The power series for \(f'\) is obtained by differentiating term by term, and has the same radius of convergence.

Uniform convergence occurs on all closed intervals strictly inside \((x_0-r, x_0+r)\).

Suppose \(f(x) = \sum_{n=0}^\infty c_n (x-x_0)^n\) is a power series with positive radius of convergence \(r > 0\). Then \(f\) is infinitely differentiable for \(x \in (x_0 - r, x_0 + r)\), and its \(k\)th derivative is given by

\[f^{(k)}(x) = \sum_{n=k}^\infty c_n \frac{n!}{(n-k)!}(x-x_0)^{n-k} \]

In particular, at \(x = x_0\),

\[f^{(k)}(x_0) = k! c_k \implies c_k = \frac{f^{(k)}(x_0)}{k!} \]

Proof: Start by differentiating term by term:

For \(f'(x) = \sum_{n=1}^\infty n c_n (x-x_0)^{n-1}\)
For \(f''(x) = \sum_{n=2}^\infty n(n-1) c_n (x-x_0)^{n-2}\)

Generally, the \(k\)th derivative:

\[f^{(k)}(x) = \sum_{n=k}^\infty c_n \frac{n!}{(n-k)!}(x-x_0)^{n-k} \]

Set \(x = x_0\), then \((x-x_0)^{n-k}\) is \(0\) unless \(n = k\), so only the \(n=k\) term survives:

\[f^{(k)}(x_0) = c_k \cdot k! \implies c_k = \frac{f^{(k)}(x_0)}{k!} \]

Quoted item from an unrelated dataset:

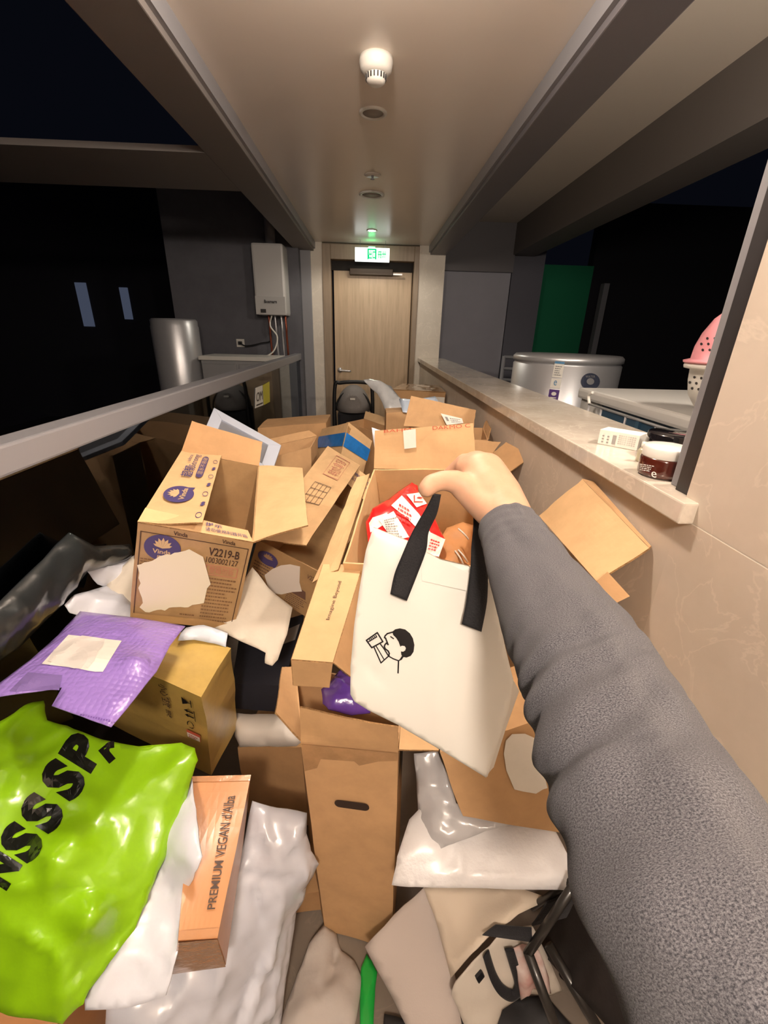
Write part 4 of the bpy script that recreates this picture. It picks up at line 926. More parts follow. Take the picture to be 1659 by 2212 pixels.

So for any power series, the coefficients can be read off from the derivatives at the center.

If a power series \(\sum c_n (x-x_0)^n\) has radius of convergence \(r > 0\), then it converges uniformly on any closed interval \([x_0 - r', x_0 + r']\) for \(r' < r\). This ensures that we can differentiate and integrate the series term-by-term within such intervals.

Derivative of the exponential series

For \(f(x) = e^x = \sum_{n=0}^{\infty} \frac{x^n}{n!}\),

\[f'(x) = \sum_{n=1}^\infty \frac{n x^{n-1}}{n!} = \sum_{n=1}^\infty \frac{x^{n-1}}{(n-1)!} \]

If we re-index by \(m = n-1\):

\[f'(x) = \sum_{m=0}^\infty \frac{x^m}{m!} = f(x) \]

So the derivative of \(e^x\) is \(e^x\), as expected.

The geometric series and its derivative

Let \(f(x) = \sum_{n=0}^\infty x^n\) for \(|x| < 1\), the geometric series, so

\[f(x) = \frac{1}{1-x} \]

The derivative is:

\[f'(x) = \frac{1}{(1-x)^2} \]

But term-by-term differentiation gives

\[f'(x) = \sum_{n=1}^\infty n x^{n-1} = \sum_{k=0}^\infty (k+1)x^k \]

So the termwise derivative matches the analytic derivative within the radius of convergence.